11. Ayet: Savunma Mekanizmaları ve Anlam Arayışı
“Söz çoğaldıkça anlam azalır, Bunun kime yararı olur?”
Bu ayet, Freud’un savunma mekanizmaları kavramıyla ilişkilendirilebilir. Çok fazla konuşmak veya açıklama yapmak, altta yatan kaygıları ve tatminsizlikleri örtbas etme çabası olabilir. Anlam arayışı, temel kaygılarla başa çıkma ve varoluşa bir amaç atfetme ihtiyacının bir yansımasıdır.
12. Ayet: Varoluşsal Kaygı ve Bilinçdışı
“Çünkü gölge gibi gelip geçen kısa ve boş ömründe insana neyin yararlı olduğunu kim bilebilir? Bir adama kendisinden sonra güneşin altında neler olacağını kim söyleyebilir?”

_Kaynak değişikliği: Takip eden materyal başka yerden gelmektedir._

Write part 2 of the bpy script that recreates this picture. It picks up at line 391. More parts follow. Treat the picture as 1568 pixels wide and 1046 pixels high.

Bu son ayet, temel varoluşsal kaygıları ve bilinçdışının derinliklerini yansıtır. Yaşamın kısa ve geçici olması, insanın neyin gerçekten önemli olduğunu ve ölümden sonra ne olacağını bilememesi, derin bir belirsizlik ve kaygı yaratır. Bu sorular, bilinçdışında yatan ve davranışlarımızı derinden etkileyen temel korkuları ve arzuları açığa çıkarır.
Sonuç
Bu bölüm, Freud’un psikanalitik teorisinin temel kavramları olan id, ego, süperego, libido, ölüm dürtüsü, bilinçdışı ve savunma mekanizmaları aracılığıyla anlamlı bir şekilde yorumlanabilir. Metin, insan doğasının temel çatışmalarını, tatminsizliklerini ve varoluşsal kaygılarını çarpıcı bir şekilde ortaya koymaktadır. Zenginlik, uzun ömür gibi dışsal faktörlerin bile içsel huzur ve tatmini garanti etmediği, insanın temel dürtülerinin ve bilinçdışı süreçlerinin yaşam deneyimini derinden etkilediği görülmektedir. Bu pasaj, Freud’un insan psikolojisine dair derin ve karmaşık bakış açısının erken bir yansıması olarak da değerlendirilebilir.